* Begin GIVEN DATA *
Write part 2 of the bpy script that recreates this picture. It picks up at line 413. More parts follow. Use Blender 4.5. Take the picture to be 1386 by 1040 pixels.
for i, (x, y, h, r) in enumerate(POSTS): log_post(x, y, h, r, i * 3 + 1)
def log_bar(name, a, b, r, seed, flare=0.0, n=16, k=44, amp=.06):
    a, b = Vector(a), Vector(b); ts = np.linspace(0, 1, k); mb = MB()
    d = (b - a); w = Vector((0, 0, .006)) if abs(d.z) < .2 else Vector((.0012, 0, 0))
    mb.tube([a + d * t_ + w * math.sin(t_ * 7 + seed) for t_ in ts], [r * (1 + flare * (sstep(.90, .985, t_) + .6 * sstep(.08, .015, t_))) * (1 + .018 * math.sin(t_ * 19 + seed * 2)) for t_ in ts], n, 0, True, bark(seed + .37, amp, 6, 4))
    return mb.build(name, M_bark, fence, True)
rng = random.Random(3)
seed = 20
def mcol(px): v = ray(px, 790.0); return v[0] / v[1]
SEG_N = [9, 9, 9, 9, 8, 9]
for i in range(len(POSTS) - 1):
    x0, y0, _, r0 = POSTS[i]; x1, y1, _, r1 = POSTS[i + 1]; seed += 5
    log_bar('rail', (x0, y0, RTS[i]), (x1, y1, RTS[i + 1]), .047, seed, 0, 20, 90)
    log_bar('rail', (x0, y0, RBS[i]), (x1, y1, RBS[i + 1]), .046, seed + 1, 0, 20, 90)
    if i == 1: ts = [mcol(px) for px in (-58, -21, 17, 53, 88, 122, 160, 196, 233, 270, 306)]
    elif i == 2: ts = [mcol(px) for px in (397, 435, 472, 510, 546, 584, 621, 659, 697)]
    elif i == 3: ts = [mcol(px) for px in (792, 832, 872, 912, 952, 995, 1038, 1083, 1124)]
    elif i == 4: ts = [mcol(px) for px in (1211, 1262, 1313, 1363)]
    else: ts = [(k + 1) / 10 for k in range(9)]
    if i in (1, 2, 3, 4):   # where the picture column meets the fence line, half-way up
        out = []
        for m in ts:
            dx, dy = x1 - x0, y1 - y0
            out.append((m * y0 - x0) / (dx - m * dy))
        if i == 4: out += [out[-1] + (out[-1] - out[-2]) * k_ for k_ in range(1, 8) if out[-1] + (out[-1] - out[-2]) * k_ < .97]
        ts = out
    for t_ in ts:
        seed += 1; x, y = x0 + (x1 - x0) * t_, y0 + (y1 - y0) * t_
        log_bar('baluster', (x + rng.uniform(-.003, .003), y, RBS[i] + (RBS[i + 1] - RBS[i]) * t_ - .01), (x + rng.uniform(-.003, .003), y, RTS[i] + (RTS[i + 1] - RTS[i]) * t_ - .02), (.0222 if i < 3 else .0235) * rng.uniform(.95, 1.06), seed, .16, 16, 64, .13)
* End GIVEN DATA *
* **PROBLEM DETAILS**
Word for word, write out the data.

* **RESULT**
Write part 2 of the bpy script that recreates this picture. It picks up at line 413. More parts follow. Use Blender 4.5. Take the picture to be 1386 by 1040 pixels.
for i, (x, y, h, r) in enumerate(POSTS): log_post(x, y, h, r, i * 3 + 1)
def log_bar(name, a, b, r, seed, flare=0.0, n=16, k=44, amp=.06):
    a, b = Vector(a), Vector(b); ts = np.linspace(0, 1, k); mb = MB()
    d = (b - a); w = Vector((0, 0, .006)) if abs(d.z) < .2 else Vector((.0012, 0, 0))
    mb.tube([a + d * t_ + w * math.sin(t_ * 7 + seed) for t_ in ts], [r * (1 + flare * (sstep(.90, .985, t_) + .6 * sstep(.08, .015, t_))) * (1 + .018 * math.sin(t_ * 19 + seed * 2)) for t_ in ts], n, 0, True, bark(seed + .37, amp, 6, 4))
    return mb.build(name, M_bark, fence, True)
rng = random.Random(3)
seed = 20
def mcol(px): v = ray(px, 790.0); return v[0] / v[1]
SEG_N = [9, 9, 9, 9, 8, 9]
for i in range(len(POSTS) - 1):
    x0, y0, _, r0 = POSTS[i]; x1, y1, _, r1 = POSTS[i + 1]; seed += 5
    log_bar('rail', (x0, y0, RTS[i]), (x1, y1, RTS[i + 1]), .047, seed, 0, 20, 90)
    log_bar('rail', (x0, y0, RBS[i]), (x1, y1, RBS[i + 1]), .046, seed + 1, 0, 20, 90)
    if i == 1: ts = [mcol(px) for px in (-58, -21, 17, 53, 88, 122, 160, 196, 233, 270, 306)]
    elif i == 2: ts = [mcol(px) for px in (397, 435, 472, 510, 546, 584, 621, 659, 697)]
    elif i == 3: ts = [mcol(px) for px in (792, 832, 872, 912, 952, 995, 1038, 1083, 1124)]
    elif i == 4: ts = [mcol(px) for px in (1211, 1262, 1313, 1363)]
    else: ts = [(k + 1) / 10 for k in range(9)]
    if i in (1, 2, 3, 4):   # where the picture column meets the fence line, half-way up
        out = []
        for m in ts:
            dx, dy = x1 - x0, y1 - y0
            out.append((m * y0 - x0) / (dx - m * dy))
        if i == 4: out += [out[-1] + (out[-1] - out[-2]) * k_ for k_ in range(1, 8) if out[-1] + (out[-1] - out[-2]) * k_ < .97]
        ts = out
    for t_ in ts:
        seed += 1; x, y = x0 + (x1 - x0) * t_, y0 + (y1 - y0) * t_
        log_bar('baluster', (x + rng.uniform(-.003, .003), y, RBS[i] + (RBS[i + 1] - RBS[i]) * t_ - .01), (x + rng.uniform(-.003, .003), y, RTS[i] + (RTS[i + 1] - RTS[i]) * t_ - .02), (.0222 if i < 3 else .0235) * rng.uniform(.95, 1.06), seed, .16, 16, 64, .13)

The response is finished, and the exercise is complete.